====== RECORDS ======
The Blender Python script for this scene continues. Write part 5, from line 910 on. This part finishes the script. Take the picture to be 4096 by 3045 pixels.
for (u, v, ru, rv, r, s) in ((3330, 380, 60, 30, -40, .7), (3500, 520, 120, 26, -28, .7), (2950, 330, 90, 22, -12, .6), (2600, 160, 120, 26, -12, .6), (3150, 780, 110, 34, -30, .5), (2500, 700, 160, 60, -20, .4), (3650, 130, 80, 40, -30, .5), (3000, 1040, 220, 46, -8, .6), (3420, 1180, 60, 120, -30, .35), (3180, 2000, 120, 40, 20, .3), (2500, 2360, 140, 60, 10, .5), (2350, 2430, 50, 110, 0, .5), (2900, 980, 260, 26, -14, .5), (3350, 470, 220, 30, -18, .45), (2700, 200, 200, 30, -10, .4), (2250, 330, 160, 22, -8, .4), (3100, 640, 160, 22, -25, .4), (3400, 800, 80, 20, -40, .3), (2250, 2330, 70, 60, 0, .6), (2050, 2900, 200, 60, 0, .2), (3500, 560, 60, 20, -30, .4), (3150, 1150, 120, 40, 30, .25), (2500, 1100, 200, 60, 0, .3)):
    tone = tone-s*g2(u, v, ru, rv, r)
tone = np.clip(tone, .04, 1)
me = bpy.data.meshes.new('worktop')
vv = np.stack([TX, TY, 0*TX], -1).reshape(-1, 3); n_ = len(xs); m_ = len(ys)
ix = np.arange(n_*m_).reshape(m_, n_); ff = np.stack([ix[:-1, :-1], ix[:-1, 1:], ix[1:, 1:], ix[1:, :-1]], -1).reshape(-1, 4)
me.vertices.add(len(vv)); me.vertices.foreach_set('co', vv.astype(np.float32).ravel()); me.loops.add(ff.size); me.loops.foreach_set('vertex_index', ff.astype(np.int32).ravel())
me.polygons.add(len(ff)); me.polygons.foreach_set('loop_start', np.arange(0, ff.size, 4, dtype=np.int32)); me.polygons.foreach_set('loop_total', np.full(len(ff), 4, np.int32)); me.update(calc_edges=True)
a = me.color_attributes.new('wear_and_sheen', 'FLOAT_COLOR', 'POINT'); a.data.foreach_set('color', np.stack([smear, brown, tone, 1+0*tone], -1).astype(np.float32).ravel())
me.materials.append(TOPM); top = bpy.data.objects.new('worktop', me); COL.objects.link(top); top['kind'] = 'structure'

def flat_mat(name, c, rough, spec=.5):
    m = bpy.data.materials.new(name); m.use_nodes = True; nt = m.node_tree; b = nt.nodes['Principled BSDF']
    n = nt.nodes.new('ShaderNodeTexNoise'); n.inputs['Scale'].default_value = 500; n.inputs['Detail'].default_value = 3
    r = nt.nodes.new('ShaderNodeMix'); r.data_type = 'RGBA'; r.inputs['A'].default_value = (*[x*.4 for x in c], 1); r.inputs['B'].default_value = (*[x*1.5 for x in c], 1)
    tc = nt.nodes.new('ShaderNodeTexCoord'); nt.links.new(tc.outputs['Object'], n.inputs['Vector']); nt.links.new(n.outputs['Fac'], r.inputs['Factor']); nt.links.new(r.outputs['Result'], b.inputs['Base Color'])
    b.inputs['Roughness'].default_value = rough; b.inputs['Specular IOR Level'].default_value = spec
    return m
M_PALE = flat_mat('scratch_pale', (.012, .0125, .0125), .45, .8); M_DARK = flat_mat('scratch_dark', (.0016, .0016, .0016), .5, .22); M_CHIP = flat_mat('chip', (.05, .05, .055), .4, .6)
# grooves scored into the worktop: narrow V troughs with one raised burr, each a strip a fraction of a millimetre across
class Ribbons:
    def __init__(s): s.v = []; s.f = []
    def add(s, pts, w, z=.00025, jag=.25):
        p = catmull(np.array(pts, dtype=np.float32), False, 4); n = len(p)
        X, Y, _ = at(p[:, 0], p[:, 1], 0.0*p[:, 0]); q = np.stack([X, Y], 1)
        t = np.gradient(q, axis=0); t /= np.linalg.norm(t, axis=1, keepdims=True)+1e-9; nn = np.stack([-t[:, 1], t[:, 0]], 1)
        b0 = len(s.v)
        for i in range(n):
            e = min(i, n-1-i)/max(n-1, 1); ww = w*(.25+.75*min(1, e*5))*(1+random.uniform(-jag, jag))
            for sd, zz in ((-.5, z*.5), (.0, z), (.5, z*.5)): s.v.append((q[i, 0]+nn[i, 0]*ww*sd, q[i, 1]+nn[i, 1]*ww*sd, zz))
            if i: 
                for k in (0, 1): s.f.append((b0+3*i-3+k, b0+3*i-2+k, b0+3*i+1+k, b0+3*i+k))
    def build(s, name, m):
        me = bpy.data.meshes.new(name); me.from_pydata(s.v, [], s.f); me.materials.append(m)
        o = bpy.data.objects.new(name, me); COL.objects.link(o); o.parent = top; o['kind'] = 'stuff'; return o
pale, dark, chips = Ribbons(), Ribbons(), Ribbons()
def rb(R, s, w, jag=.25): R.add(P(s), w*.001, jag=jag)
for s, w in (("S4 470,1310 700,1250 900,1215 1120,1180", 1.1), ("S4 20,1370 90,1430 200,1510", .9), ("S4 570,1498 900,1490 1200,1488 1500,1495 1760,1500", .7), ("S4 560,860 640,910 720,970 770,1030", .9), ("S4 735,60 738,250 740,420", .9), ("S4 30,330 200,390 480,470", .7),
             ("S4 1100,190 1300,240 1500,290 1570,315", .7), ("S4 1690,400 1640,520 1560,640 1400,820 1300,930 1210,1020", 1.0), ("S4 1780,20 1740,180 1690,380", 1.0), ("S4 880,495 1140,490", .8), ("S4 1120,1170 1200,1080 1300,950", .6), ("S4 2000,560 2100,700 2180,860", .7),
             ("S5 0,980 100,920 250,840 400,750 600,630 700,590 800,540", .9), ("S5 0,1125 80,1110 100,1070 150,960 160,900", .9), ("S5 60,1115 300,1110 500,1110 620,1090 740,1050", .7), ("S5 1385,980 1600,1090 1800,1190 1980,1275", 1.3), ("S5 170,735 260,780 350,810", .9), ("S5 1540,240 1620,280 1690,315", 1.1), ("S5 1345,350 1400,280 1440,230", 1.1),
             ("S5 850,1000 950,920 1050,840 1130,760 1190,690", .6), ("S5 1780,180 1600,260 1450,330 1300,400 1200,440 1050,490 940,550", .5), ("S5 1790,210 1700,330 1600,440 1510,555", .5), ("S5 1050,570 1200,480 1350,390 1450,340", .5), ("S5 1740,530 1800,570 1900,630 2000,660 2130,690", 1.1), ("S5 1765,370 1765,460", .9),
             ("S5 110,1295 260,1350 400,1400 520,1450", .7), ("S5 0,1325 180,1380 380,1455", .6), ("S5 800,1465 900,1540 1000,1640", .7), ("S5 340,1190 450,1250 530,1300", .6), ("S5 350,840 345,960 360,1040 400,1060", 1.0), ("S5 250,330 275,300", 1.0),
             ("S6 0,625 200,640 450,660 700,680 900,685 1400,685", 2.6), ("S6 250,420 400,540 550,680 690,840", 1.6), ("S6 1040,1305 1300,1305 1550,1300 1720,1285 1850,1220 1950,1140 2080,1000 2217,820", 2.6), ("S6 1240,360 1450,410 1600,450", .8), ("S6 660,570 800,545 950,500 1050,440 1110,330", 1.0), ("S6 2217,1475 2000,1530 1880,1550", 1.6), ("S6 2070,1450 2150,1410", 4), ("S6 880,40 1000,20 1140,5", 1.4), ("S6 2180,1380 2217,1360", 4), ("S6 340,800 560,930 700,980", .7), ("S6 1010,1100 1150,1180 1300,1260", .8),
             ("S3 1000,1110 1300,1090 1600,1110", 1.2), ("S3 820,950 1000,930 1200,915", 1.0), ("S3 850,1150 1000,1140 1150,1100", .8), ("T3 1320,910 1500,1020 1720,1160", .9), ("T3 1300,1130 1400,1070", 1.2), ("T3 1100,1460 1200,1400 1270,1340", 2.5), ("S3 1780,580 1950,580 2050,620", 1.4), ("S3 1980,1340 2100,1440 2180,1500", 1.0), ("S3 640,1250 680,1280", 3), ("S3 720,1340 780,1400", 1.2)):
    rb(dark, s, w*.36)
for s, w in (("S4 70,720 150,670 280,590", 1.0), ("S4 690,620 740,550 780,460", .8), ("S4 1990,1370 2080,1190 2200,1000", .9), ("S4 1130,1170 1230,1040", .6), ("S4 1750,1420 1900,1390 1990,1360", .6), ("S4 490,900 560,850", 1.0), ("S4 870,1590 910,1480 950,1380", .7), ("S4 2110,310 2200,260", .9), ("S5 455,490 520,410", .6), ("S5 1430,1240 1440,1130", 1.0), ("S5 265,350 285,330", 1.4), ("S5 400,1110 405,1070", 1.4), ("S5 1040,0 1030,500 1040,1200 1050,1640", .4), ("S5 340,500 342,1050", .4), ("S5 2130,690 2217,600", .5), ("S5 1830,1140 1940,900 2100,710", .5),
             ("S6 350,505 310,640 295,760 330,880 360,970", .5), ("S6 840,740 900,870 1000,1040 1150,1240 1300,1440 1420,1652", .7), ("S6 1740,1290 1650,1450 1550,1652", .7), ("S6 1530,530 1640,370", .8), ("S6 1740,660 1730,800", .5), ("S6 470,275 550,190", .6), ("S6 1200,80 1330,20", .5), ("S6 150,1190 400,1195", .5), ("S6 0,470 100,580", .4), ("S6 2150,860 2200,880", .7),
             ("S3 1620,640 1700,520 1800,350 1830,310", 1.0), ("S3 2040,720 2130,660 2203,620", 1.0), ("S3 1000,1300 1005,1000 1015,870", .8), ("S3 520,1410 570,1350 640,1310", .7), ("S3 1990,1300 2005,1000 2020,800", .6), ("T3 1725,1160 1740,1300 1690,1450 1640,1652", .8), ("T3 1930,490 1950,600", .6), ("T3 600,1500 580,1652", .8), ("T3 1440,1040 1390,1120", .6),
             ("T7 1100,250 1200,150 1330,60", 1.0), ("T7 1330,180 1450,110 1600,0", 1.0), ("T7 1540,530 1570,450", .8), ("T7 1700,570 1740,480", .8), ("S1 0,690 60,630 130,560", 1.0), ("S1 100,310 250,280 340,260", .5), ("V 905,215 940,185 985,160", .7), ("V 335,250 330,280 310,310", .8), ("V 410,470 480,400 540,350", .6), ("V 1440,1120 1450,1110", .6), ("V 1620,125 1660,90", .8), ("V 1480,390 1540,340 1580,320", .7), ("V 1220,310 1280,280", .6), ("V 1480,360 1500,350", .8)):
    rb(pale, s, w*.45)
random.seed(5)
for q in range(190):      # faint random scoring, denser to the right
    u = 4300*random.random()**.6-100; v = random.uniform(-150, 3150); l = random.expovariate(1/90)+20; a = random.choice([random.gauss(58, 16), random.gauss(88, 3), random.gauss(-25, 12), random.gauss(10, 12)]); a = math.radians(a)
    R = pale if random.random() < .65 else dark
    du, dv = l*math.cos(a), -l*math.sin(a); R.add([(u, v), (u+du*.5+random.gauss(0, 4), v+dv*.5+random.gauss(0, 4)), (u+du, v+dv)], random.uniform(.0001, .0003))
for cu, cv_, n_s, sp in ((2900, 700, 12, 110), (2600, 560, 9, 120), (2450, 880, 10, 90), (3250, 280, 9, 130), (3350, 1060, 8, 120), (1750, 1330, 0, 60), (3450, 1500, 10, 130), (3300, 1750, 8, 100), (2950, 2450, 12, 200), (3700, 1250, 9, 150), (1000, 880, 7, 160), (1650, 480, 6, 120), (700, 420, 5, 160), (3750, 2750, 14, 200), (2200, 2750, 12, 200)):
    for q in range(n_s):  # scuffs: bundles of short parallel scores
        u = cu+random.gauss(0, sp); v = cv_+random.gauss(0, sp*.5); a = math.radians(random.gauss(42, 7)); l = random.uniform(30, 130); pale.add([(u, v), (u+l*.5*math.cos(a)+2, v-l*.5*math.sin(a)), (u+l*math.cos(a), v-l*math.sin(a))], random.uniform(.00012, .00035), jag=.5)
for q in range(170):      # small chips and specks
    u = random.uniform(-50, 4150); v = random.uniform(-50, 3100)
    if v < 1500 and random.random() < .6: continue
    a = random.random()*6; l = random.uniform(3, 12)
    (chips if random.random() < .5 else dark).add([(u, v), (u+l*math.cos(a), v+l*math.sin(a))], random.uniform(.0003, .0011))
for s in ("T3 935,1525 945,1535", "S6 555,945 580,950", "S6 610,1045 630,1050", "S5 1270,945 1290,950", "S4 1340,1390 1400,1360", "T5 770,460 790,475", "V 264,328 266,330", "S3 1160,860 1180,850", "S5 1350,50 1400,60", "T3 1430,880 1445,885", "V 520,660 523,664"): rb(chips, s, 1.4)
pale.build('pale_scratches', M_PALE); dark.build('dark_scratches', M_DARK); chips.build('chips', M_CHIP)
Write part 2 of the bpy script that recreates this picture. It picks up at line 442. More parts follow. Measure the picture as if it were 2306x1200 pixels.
======
→ **SET EXERCISE**: In the listing above, locate each line with "tone" and copy it.

→ **SOLUTION**:
    tone = tone-s*g2(u, v, ru, rv, r)
tone = np.clip(tone, .04, 1)
a = me.color_attributes.new('wear_and_sheen', 'FLOAT_COLOR', 'POINT'); a.data.foreach_set('color', np.stack([smear, brown, tone, 1+0*tone], -1).astype(np.float32).ravel())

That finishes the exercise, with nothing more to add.